The connection between the CAP and bullfighting

The connection between the CAP and bullfighting

The European Parliament voted recently on its position on the CAP reform. This included a series of amendments concerning CAP financial support for bullfighting and a potential restriction on coupled payments for which the legal basis is questionable.

On 28 October 2020, Member of the European Parliament (MEP), Mazaly Aguilar of the European Conservatives and Reformists Group, posed a written parliamentary question to the European Commission.

MEP Aguilar asked the Commission “does it consider that there is a legal basis for Amendments 1229 and 858 adopted on the strategic plans?” and “will they have any real impact on the distribution of aid fixed by the new CAP?”

Lastly, MEP Aguilar enquired “could the Commission list the financial measures in the CAP that support bullfighting at present?” and “what, in the Commission’s opinion, do breeding bulls for bullfighting and their pasture land contribute to biodiversity and the aims put forward in the Farm to Fork Strategy?”

On 4 December, Agriculture Commissioner Janusz Wojciechowski responded on behalf of the European Commission and reported that “the European Parliament and the Council as co-legislators are entitled to decide amendments to link the support under the common agricultural policy (CAP) to certain conditions to be respected by the beneficiaries” and “the European Parliament’s amendments referred to by the Honourable Member will be discussed in the trilogues between all three institutions which started on 10 November 2020”.

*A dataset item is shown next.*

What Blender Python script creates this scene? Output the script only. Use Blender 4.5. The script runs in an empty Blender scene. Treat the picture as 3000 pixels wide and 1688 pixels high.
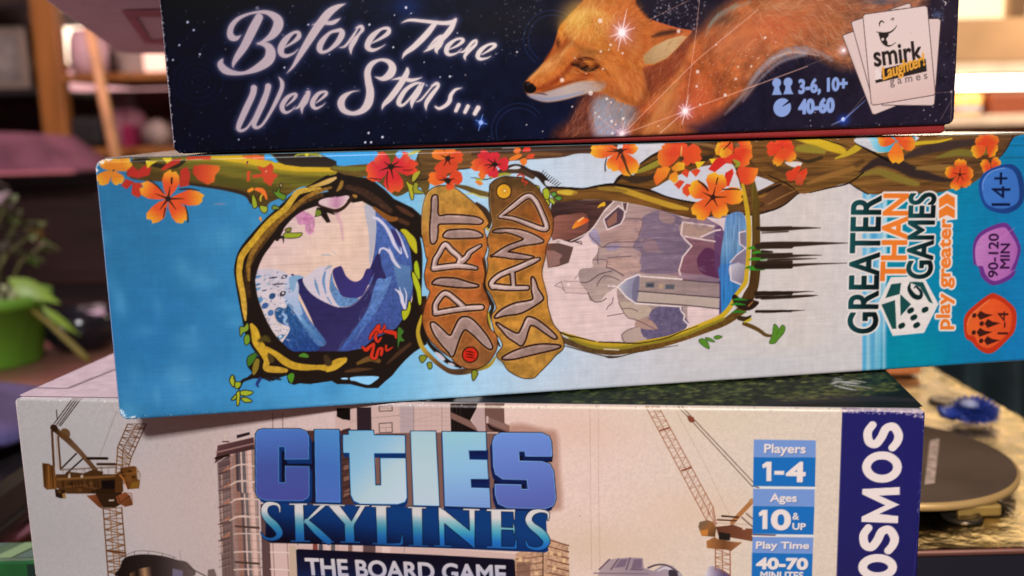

Commissioner Janusz Wojciechowski stated that “no particular impact in terms of the distribution of the aid under the new CAP is expected with this proposal” and “some instruments in the Commission proposal have been specifically designed to address the issue of distribution of support in a more direct and efficient way”. He further explained that “under the current framework of the CAP there is no aid designed to support the breeding of bulls for fighting” and “since the 2003 reform, farmers can get direct payments irrespective of production or destination of the product, as the vast majority of payments are decoupled”.

Commissioner Wojciechowski asserted that “though it is not excluded that Member States could indirectly support bull breeders through the granting of voluntary coupled support, the final use of the supported animals is not governed by Union rules”.

The Agriculture Commissioner also clarified that “in the context of rural development, farmers may receive support under certain measures related, for example, to farm modernisation, agri-environment-climate schemes or areas facing natural constraints for activities not linked to bullfighting”.

Finally, he highlighted that “semi-natural grasslands, resulting from extensively used pastures, are a highly valuable and threatened ecosystem requiring adequate protection and management in the EU, independently of the destination of the grazing animals” and “the Commission is committed to incentivize the most sustainable and carbon-efficient methods of livestock production”.